The Mirror workflow is to cut the model to half the desired length, then mirror it to achieve glory. Figure 2A shows a sketch to cut the model. This may be a controversial sketch. It is a single line segment—a very simple and quick jot.

A sketch for cutting the imported model is shown.

FIGURE 2A. The circled line segment will be used to cut the model. This simple sketch is speedy and is not fully constrained. That lack of constraint could be problematic, so use this technique with caution.

The ends of the line segment are not constrained as a consideration of time. Gasp! The controversy is that if the constraint is not essential to the design, we shouldn’t add it.

Side note: Murphy’s law applies. If a sketch is not fully constrained, it will become a problem sometime in the future when it drifts into an uncontrolled and nonfunctional condition. Saving time in exploration early in the process will result in spending time later establishing dominance over the model.

The 1.750-in. dimension in Figure 2A was derived from half of 3.500 in.
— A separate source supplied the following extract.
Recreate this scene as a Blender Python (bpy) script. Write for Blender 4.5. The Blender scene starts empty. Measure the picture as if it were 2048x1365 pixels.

Figure 2B shows the settings for the next step, a Cut-Extrude. It is cutting Through All in Both Directions, with the direction of cut designed to leave the good bit behind.

Figure 2C shows the Mirror feature—the freshly cut half body is mirrored and merged into a single body. In Figure 2D, the result is measured to confirm the 3.500-in. length. That’s the end of the cut-and-paste demo, which takes maybe a couple of minutes.

As promised, we turn to an alternative workflow to achieve the same result (see Figure 3). The Move Face feature is added to the imported model to relocate all of the faces on one end of the standoff (the threads and chamfers of the standoff). Were it not for all of these faces (and the clicking to select them), the Mirror workflow would not have been considered.

With the faces selected, we use one of the edges of the hex standoff to set the direction of translation. That’s the end of the stretch demo. This workflow is perhaps easier to edit than the mirrored version. Referring to the menu bar, Insert>Face>Move finds speedy application in many situations.

The discussion now shifts slightly from modifying an import to the amount of detail to include or exclude in a “poser” model.

A detail such as helical threads may be irrelevant to getting the final design released. In fact, the threads may slow down the effort of kinematic mating of components in the design. Spirals will certainly require CPUs to process the curves and features of the threads.

There’s a tool to relieve that burden: the Defeature feature. Figure 4 shows a side-by-side comparison of the original imported model (left) and a defeatured model. The defeatured model will rebuild faster than its parent. Its origin, surfaces, and planes remain very suitable for mating in an assembly. Yes, it is a simplification of the real part. Yes, it is quick.

As a side note, the Defeature tool comes in handy when presenting 3D models for public consumption when internal details do not need to be revealed.